There whatever is sacrificed, chanted, given in charity, or suffered in penance, even in the smallest amount, yields endless fruit because of the power of that place. Whatever fruit is said to accrue from many thousands of lifetimes of asceticism, even more than that is obtainable from but three nights of fasting in this place.

Known in different eras as Avimukta, Varanasi and Kashi, meaning “where the supreme light shines”, this great north Indian center of Shiva worship has had more than 3000 years of continuous habitation. Few standing buildings are older than the 16th century, however, as Muslim armies raiding from the 11th century onward destroyed the ancient Hindu temples and erected mosques on their foundations. Qutbuddin Aibak’s armies were said to have destroyed more than a thousand temples in 1194, and Shah Jahan, the builder of the Taj Mahal, had seventy-six temples demolished. The city’s primary Shiva shrine, the Jyotir Linga Visvanatha or ‘Golden Temple’, was rebuilt in 1776 across the road from its original location (now occupied by the Jnana Vapi mosque).
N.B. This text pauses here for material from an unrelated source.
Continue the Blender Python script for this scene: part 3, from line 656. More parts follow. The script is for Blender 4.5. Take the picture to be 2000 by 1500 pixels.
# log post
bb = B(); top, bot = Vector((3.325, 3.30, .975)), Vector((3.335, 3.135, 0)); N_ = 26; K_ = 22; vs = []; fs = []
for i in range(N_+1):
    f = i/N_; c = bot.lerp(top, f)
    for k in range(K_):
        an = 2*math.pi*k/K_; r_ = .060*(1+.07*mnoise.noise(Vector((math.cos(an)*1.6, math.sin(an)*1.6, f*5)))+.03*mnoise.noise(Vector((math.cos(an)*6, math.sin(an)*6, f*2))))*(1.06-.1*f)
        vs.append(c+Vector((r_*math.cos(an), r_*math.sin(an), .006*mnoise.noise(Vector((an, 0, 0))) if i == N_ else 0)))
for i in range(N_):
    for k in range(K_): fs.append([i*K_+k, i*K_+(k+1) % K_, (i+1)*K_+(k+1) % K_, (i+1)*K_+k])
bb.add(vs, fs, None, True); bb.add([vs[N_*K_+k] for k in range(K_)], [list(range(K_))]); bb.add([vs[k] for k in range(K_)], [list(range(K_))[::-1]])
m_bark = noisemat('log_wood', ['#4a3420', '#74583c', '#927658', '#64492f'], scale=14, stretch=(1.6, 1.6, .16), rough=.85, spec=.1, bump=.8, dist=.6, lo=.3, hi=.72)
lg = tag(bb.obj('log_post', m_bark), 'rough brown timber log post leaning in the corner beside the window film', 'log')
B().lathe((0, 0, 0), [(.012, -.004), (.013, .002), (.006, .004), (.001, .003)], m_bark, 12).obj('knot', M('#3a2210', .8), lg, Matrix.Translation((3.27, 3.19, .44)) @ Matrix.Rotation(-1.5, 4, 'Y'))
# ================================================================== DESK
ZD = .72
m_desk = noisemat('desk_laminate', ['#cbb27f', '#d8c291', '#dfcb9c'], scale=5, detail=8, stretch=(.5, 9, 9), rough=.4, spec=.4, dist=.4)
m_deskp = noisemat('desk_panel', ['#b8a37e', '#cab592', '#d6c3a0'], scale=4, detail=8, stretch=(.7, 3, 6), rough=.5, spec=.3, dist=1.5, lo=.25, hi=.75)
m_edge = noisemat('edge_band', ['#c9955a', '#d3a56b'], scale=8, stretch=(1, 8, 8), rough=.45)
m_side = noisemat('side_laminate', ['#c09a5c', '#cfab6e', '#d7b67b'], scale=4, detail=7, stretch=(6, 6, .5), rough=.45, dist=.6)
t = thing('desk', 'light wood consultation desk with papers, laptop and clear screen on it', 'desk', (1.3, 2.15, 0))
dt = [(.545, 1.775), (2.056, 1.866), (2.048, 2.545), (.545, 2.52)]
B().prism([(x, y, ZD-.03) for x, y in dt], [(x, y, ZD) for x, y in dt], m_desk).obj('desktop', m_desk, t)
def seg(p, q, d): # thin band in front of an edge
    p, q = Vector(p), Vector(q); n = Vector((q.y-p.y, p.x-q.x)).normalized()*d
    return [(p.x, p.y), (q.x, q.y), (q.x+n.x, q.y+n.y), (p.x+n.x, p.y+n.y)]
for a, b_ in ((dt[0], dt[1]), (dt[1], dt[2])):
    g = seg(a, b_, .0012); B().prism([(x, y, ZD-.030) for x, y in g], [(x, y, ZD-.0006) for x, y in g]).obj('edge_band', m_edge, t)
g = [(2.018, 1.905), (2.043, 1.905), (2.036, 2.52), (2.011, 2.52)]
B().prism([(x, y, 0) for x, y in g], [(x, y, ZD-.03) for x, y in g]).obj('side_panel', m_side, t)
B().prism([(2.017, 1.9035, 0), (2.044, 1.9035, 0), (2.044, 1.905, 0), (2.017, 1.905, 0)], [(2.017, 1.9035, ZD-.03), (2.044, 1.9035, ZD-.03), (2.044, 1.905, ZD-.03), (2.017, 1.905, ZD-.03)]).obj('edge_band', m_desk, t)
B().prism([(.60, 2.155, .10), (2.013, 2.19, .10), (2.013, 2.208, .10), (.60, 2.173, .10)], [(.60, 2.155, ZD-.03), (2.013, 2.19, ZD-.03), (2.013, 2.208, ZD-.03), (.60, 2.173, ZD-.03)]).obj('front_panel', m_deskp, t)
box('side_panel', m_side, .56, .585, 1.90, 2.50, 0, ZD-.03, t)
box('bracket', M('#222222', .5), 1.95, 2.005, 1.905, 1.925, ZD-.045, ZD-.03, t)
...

Adjacent to this mosque is the Jnana Vapi well, the ritual center and axis mundi of Banaras. The Jnana Vapi, or Well of Wisdom, is said to have been dug by Shiva himself, and its waters carry the liquid form of Jhana, the light of wisdom. The imposing Alamgir mosque stands on the site of another of Kashi’s most ancient and sacred shrines, the temple of Bindu Madhava.